## DIRECTIONS FOR THIS TASK
Print again only this span: the line with "Continue the Blender", the line with "dl, smooth=True, world=False)", and all lines between them, exactly as given.

## RECORDS SUPPLIED
┄┄┄┄┄┄┄┄┄┄
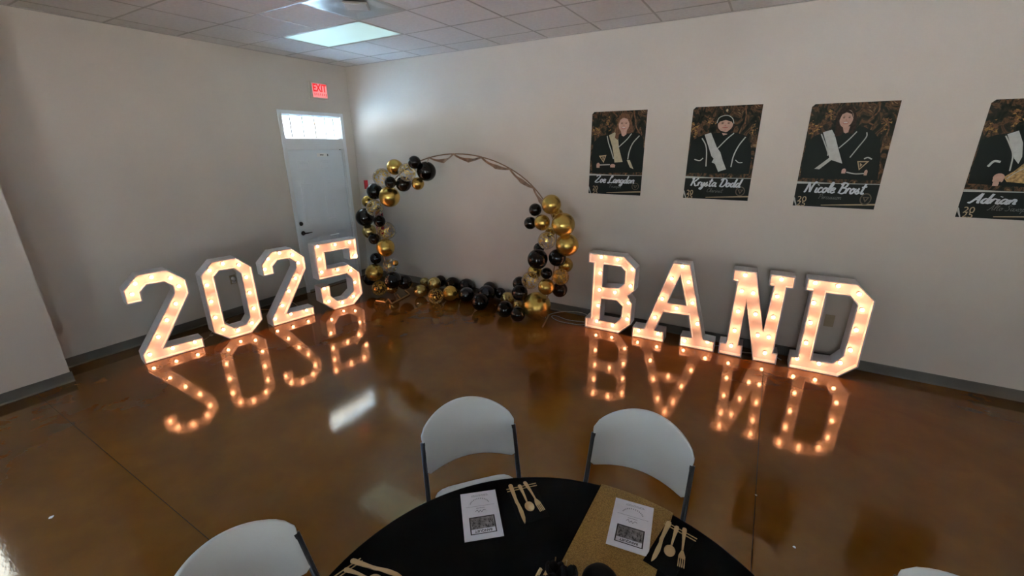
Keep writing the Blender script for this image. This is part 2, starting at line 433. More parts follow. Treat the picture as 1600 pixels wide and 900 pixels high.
t = thing('ceiling_vent', 'grey metal air diffuser plate with a small square centre in the ceiling', 'vent', (xs[4] + 0.305, (ys[3] + ys[4]) / 2, H))
s = 0.297
m = MB()
L1 = [(-s, -s, 0.0), (s, -s, 0.0), (s, s, 0.0), (-s, s, 0.0)]
L2 = [(x * 0.90, y * 0.90, -0.004) for x, y, z in L1]
L3 = [(x * 0.5, y * 0.5, 0.004) for x, y, z in L1]
for A, B in ((L1, L2), (L2, L3)):
    for k in range(4): m.poly([A[k], A[(k + 1) % 4], B[(k + 1) % 4], B[k]])
m.poly(L3)
m.build('vent_cone', M_vent, t)
m = MB().box((-0.098, -0.098, -0.016), (0.098, 0.098, -0.004))
pl = m.build('vent_centre_plate', M_grid, t, rz=radians(40), bevel=0.002); pl.location = (0.06, -0.03, 0)
m = MB().box((-0.086, -0.086, -0.019), (0.086, 0.086, -0.0165))
p2 = m.build('plate_face', M_signw, pl)
MB().tube([(0, 0, -0.006), (0, 0, 0.03)], 0.02).build('plate_stem', M_grid, pl)

# ---------------------------------------------------------------- door and transom
dr = struct_root('door_1')
m = MB(); fx = 0.020; tr = 0.052
def casing(y0, y1, z0, z1): m.box((-0.0, y0, z0), (fx, y1, z1))
casing(DY0, DY0 + tr, 0, DZ); casing(DY1 - tr, DY1, 0, DZ); casing(DY0 + tr, DY1 - tr, DZ - 0.050, DZ)
m.build('door_casing', M_white, dr, bevel=0.003)
yl, yr = DY0 + tr, DY1 - tr
bx('mullion', (-0.10, yl, 2.02), (fx - 0.004, yr, 2.168), M_white, dr, bevel=0.003)
m = MB().box((-T, OY0, 0), (0.0, yl + 0.006, OZ)).box((-T, yr - 0.006, 0), (0.0, OY1, OZ)).box((-T, yl + 0.006, OZ - 0.012), (0.0, yr - 0.006, OZ))
m.build('jamb', M_white, dr)
ly0, ly1, lz0, lz1 = yl + 0.008, yr - 0.018, 0.019, 2.010
leafx = -0.022
leaf = bx('door_leaf', (leafx - 0.045, ly0, lz0), (leafx, ly1, lz1), M_door, dr)
bx('leak_blocker', (leafx - 0.075, yl, 1.99), (leafx - 0.047, yr, 2.03), M_white, dr)  # unseen strip added to block outdoor light leaking above the leaf
bx('latch_gap', (leafx - 0.05, ly1, 0.02), (leafx - 0.03, yr - 0.006, 2.02), M_dark, dr)
bx('sill', (-0.12, yl, 0.0), (0.035, yr, 0.018), M_sill, dr, bevel=0.004)
bx('door_sweep', (leafx - 0.04, yl, 0.017), (leafx - 0.005, yr, 0.03), M_dark, dr)
cols = [(-1.005, -0.815), (-0.640, -0.478)]
for z0, z1 in ((1.742, 1.865), (1.010, 1.575), (0.22, 0.77)):
    for y0, y1 in cols:
        m = MB(); d = 0.0
        ring = [(0, 0.0), (0.012, -0.010), (0.030, -0.010), (0.048, 0.002)]
        R = []
        for o, dx in ring:
            R.append([(leafx + 0.0015 + dx * 0.0 + max(dx, -0.0) , y0 + o, z0 + o) if False else (leafx + 0.0012 + (0.006 if 0.005 < o < 0.04 else 0.0), y0 + o, z0 + o) for _ in (0,)] )
        def rect(o, x): return [(x, y0 + o, z0 + o), (x, y1 - o, z0 + o), (x, y1 - o, z1 - o), (x, y0 + o, z1 - o)]
        rs = [rect(0, leafx), rect(0.008, leafx + 0.005), rect(0.018, leafx + 0.001), rect(0.034, leafx + 0.004)]
        for A, B in zip(rs, rs[1:]):
            for k in range(4): m.poly([A[k], A[(k + 1) % 4], B[(k + 1) % 4], B[k]])
        m.poly(rs[-1])
        m.build('door_panel', M_door, leaf)
# lever handle and dead bolt
m = MB().lathe([(0, 0.012), (0.026, 0.012), (0.032, 0.004), (0.032, 0)], 20)
ha = m.build('lever_handle', M_bronze, leaf); ha['label'] = 'dark bronze lever handle'
ha.location = (leafx, -1.078, 0.872); ha.rotation_euler = (0, pi / 2, 0)
m = MB().tube([(0, 0, 0.010), (0, 0, 0.045)], 0.010).tube([(0, -0.006, 0.045), (0, 0.05, 0.047), (0, 0.115, 0.043)], [0.010, 0.009, 0.007])
lv = m.build('lever', M_bronze, ha, smooth=True)
m = MB().lathe([(0, 0.022), (0.016, 0.022), (0.028, 0.012), (0.030, 0)], 20)
db = m.build('deadbolt', M_bronze, leaf); db.location = (leafx, -1.090, 1.010); db.rotation_euler = (0, pi / 2, 0); db['label'] = 'dark round deadbolt'
# small notice on the door
nt_ = thing('door_notice', 'small white notice with dark lettering at the top of the door', 'sign', (leafx + 0.001, -0.592, 1.945))
bx('notice_plate', (0, -0.078, -0.024), (0.004, 0.078, 0.024), M_notice, nt_)
m = MB()
for k, (y, wd, z) in enumerate([(-0.026, 0.012, 0), (-0.010, 0.010, 0.001), (0.004, 0.012, -0.001), (0.020, 0.009, 0)]):
    m.box((0.004, y - wd / 2, z - 0.007), (0.0046, y + wd / 2, z + 0.007))
m.build('notice_marks', M_inkd, nt_)
tag(bx('door_hook', (leafx, -0.500, 1.925), (leafx + 0.008, -0.492, 1.955), M_bronze), 'tiny dark hook beside the white notice on the door', 'hook')

wn = struct_root('window_1')
gy0, gy1, gz0, gz1 = yl, yr, 2.172, 2.466
m = MB(); q = 0.010
m.box((-0.06, gy0, gz0), (-0.01, gy1, gz0 + q)).box((-0.06, gy0, gz1 - q), (-0.01, gy1, gz1)).box((-0.06, gy0, gz0 + q), (-0.01, gy0 + q, gz1 - q)).box((-0.06, gy1 - q, gz0 + q), (-0.01, gy1, gz1 - q))
m.build('sash', M_white, wn)
bx('pane', (-0.040, gy0 + q, gz0 + q), (-0.036, gy1 - q, gz1 - q), M_glass, wn)
for k, y in enumerate((-1.010, -0.828, -0.640, -0.470, -0.330)):
    bx('muntin', (-0.035, y - 0.008, gz0 + q), (-0.020, y + 0.008, gz1 - q), M_alu, wn)

def window(n, axis, a, b, c, d):
    r = struct_root('window_%d' % n); fr = 0.05
    def put(name, a0, a1, z0, z1, d0, d1, m):
        if axis == 'x': bx(name, (JX - d1, a0, z0), (JX - d0, a1, z1), m, r)
        elif axis == 'e': bx(name, (ENDX + d0, a0, z0), (ENDX + d1, a1, z1), m, r)
        else: bx(name, (a0, BACKY - d1, z0), (a1, BACKY - d0, z1), m, r)
    put('window_frame', a, a + fr, c, d, 0.005, 0.065, M_alu); put('window_frame', b - fr, b, c, d, 0.005, 0.065, M_alu)
    put('window_frame', a + fr, b - fr, c, c + fr, 0.005, 0.065, M_alu); put('window_frame', a + fr, b - fr, d - fr, d, 0.005, 0.065, M_alu)
    mid = (a + b) / 2
    put('window_frame', mid - 0.025, mid + 0.025, c + fr, d - fr, 0.005, 0.065, M_alu)
    put('pane', a + fr, mid - 0.025, c + fr, d - fr, 0.03, 0.036, M_glass); put('pane', mid + 0.025, b - fr, c + fr, d - fr, 0.03, 0.036, M_glass)
window(2, 'x', *WIN_JOG)
window(3, 'y', *WIN_BACK[0]); window(4, 'e', *WIN_END)

# ---------------------------------------------------------------- outside
struct(bx('ground_outside', (-45, -12, -0.25), (-0.07, 45, -0.15), M_conc))      # ground west of the door, coloured blue to tint the bounced light
struct(bx('ground_outside', (-45, -50, -0.25), (50, -12, -0.15), M_conc2))
struct(bx('ground_outside', (-0.07, -12, -0.25), (50, 45, -0.15), M_conc2))

t = thing('tree', 'pale leafy tree outdoors seen through the glass above the door', 'tree', (-11.0, 7.3, -0.15))
MB().tube([(0, 0, 0), (.05, .02, 1.2), (-.05, .05, 2.6), (.0, .0, 4.4)], [.20, .16, .13, .07], 10).build('trunk', M_bark, t, smooth=True)
for k in range(5):
    a = k * 1.26; MB().tube([(0, 0, 2.6 + .2 * k), (cos(a) * .8, sin(a) * .8, 3.6 + .2 * k), (cos(a) * 1.5, sin(a) * 1.5, 4.4 + .15 * k)], [.08, .05, .02], 6).build('branch', M_bark, t)
rnd = random.Random(21); m = MB()
for k in range(2600):
    d = Vector((rnd.gauss(0, 1), rnd.gauss(0, 1), rnd.gauss(0, 1))).normalized() * rnd.uniform(.55, 1.0)
    c = Vector((d.x * 2.6, d.y * 2.6, 4.75 + d.z * 1.65)); e = rnd.uniform(.07, .15)
    u = Vector((rnd.gauss(0, 1), rnd.gauss(0, 1), rnd.gauss(0, 1))).normalized(); v = u.orthogonal().normalized()
    m.poly([c - u * e, c + v * e * .5, c + u * e, c - v * e * .5])
fo = m.build('foliage', M_leaf, t, fix=False); fo['kind'] = 'stuff'

# ---------------------------------------------------------------- exit sign
t = thing('exit_sign', 'lit red EXIT sign in a cream box above the door', 'sign', (0, -0.545, 2.795))
bx('sign_housing', (0, -0.150, -0.115), (0.055, 0.140, 0.115), M_exitbox, t, bevel=0.006)
fc = bx('sign_face', (0.055, -0.108, -0.085), (0.058, 0.122, 0.092), M_exitface, t)
def text_mesh(body, size, m, parent, loc, rot, name, extr=0.0006, xscale=1.0, bold=0.0):
    cu = bpy.data.curves.new(name, 'FONT'); cu.body = body; cu.size = size; cu.align_x = 'CENTER'; cu.align_y = 'CENTER'; cu.extrude = extr; cu.offset = bold
    o = bpy.data.objects.new(name, cu); COL.objects.link(o)
    dg = bpy.context.evaluated_depsgraph_get(); me = bpy.data.meshes.new_from_object(o.evaluated_get(dg))
    bpy.data.objects.remove(o); bpy.data.curves.remove(cu)
    for v in me.vertices: v.co.x *= xscale
    me.materials.clear()
    q = link_mesh(name, me, m, parent); q.location = loc; q.rotation_euler = rot; return q
lt = text_mesh('EXIT', 0.135, M_exitlet, t, (0.0590, 0.006, 0.034), (pi / 2, 0, pi / 2), 'exit_lettering', xscale=0.78, bold=0.004)
m = MB()
for k in range(7):
    y = -0.085 + k * 0.030
    m.box((0.058, y, -0.062 + 0.004 * (k % 2)), (0.0588, y + 0.011, -0.030))
m.build('glare_strokes', mat('exit_ghost_glare', (0.5, 0.1, 0.1), 0.4, emit=(1.0, 0.07, 0.09), estr=0.1), fc)  # ghost glare below the letters, built as dim glowing strokes

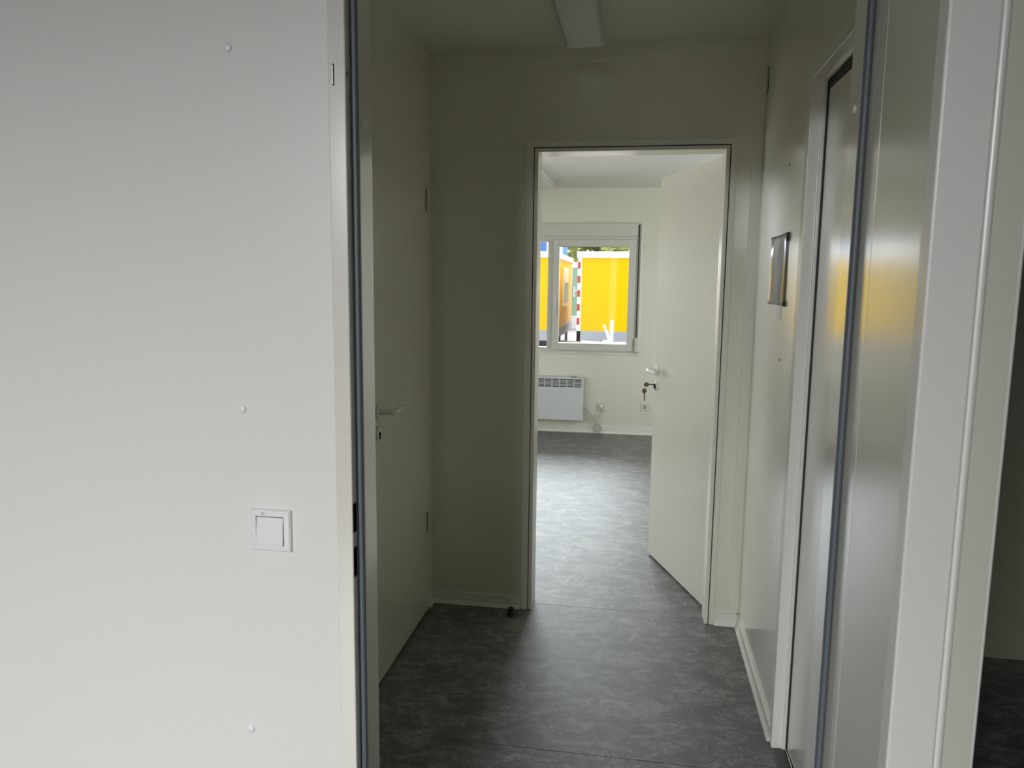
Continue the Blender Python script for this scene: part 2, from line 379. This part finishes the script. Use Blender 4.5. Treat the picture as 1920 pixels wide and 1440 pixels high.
# local: x = -world y direction (u grows towards the camera), y = world +x
WL = 0.668
MB().box(0, WL, -0.012, 0.0, 0.012, 2.015).build('door_leaf', leaf_m, dl, bevel=0.002, world=False)
MB().box(-0.055, 0.0, -0.0115, -0.006, 0, 2.06).box(0, WL, -0.0115, -0.006, 2.018, 2.06).box(WL+0.003, WL+0.055, -0.0115, -0.006, 0, 2.06).build('door_frame', wall_m, dl, bevel=0.001, world=False)
handle(dl, WL-0.052, 1.005, -1)
cylinder_rose(dl, WL-0.052, 0.93)
for z in (1.787, 0.416):
    MB().lathe([(0.0042,0),(0.0042,0.088)], (-0.005, 0.000, z-0.044), (0,0,1), 12).build('hinge', hinge_m, dl, smooth=True, world=False)

# ------------------------------------------------------------------ right hall door (closed, recessed)
d3 = empty('door_3', (0.52, 1.93, 0), 'closed white door recessed in the right hall wall with dark gap', 'door', kind='structure')
MB().box(0.509, 0.55, DR0+0.012, DR1-0.055, 0.012, 2.0, Matrix.Translation((0.509, DR1-0.055, 0)) @ Matrix.Rotation(math.radians(1.25), 4, 'Z') @ Matrix.Translation((-0.509, -(DR1-0.055), 0))).build('door_leaf', leaf_m, d3, bevel=0.002)   # not quite shut
# steel frame: reveals facing the opening, thin face on the wall
def cs(y_wall, sgn):   # plan profile of one jamb; sgn=+1 far jamb (reveal faces the camera)
    return [(XR-0.007, y_wall+0.048*sgn), (XR-0.007, y_wall), (0.497, y_wall), (0.497, y_wall-0.010*sgn), (0.5065, y_wall-0.010*sgn), (0.5065, y_wall+0.048*sgn)]
MB().prism(cs(DR1-0.035, 1), 0, 2.075).build('frame_jamb', reveal_m, d3, bevel=0.0018, seg=3)
MB().prism(cs(DR0, -1), 0, 2.075).build('frame_jamb', reveal_m, d3, bevel=0.0018, seg=3)
hp = [(XR-0.007, 2.075), (XR-0.007, 2.030), (0.497, 2.030), (0.497, 2.020), (0.5065, 2.020), (0.5065, 2.075)]
MB().poly([(x, DR0, z) for x, z in hp], (0, DR1-0.035-DR0, 0)).build('frame_head', reveal_m, d3, bevel=0.0022, seg=3)
MB().box(0.5068, 0.511, DR0+0.004, DR1-0.049, 2.0, 2.018).box(0.5068, 0.511, DR1-0.055, DR1-0.047, 0.012, 2.018).box(0.5068, 0.511, DR0, DR0+0.010, 0.012, 2.018).build('seal', black_m, d3)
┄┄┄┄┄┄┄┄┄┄
## FINISHED EXERCISE
Continue the Blender Python script for this scene: part 2, from line 379. This part finishes the script. Use Blender 4.5. Treat the picture as 1920 pixels wide and 1440 pixels high.
# local: x = -world y direction (u grows towards the camera), y = world +x
WL = 0.668
MB().box(0, WL, -0.012, 0.0, 0.012, 2.015).build('door_leaf', leaf_m, dl, bevel=0.002, world=False)
MB().box(-0.055, 0.0, -0.0115, -0.006, 0, 2.06).box(0, WL, -0.0115, -0.006, 2.018, 2.06).box(WL+0.003, WL+0.055, -0.0115, -0.006, 0, 2.06).build('door_frame', wall_m, dl, bevel=0.001, world=False)
handle(dl, WL-0.052, 1.005, -1)
cylinder_rose(dl, WL-0.052, 0.93)
for z in (1.787, 0.416):
    MB().lathe([(0.0042,0),(0.0042,0.088)], (-0.005, 0.000, z-0.044), (0,0,1), 12).build('hinge', hinge_m, dl, smooth=True, world=False)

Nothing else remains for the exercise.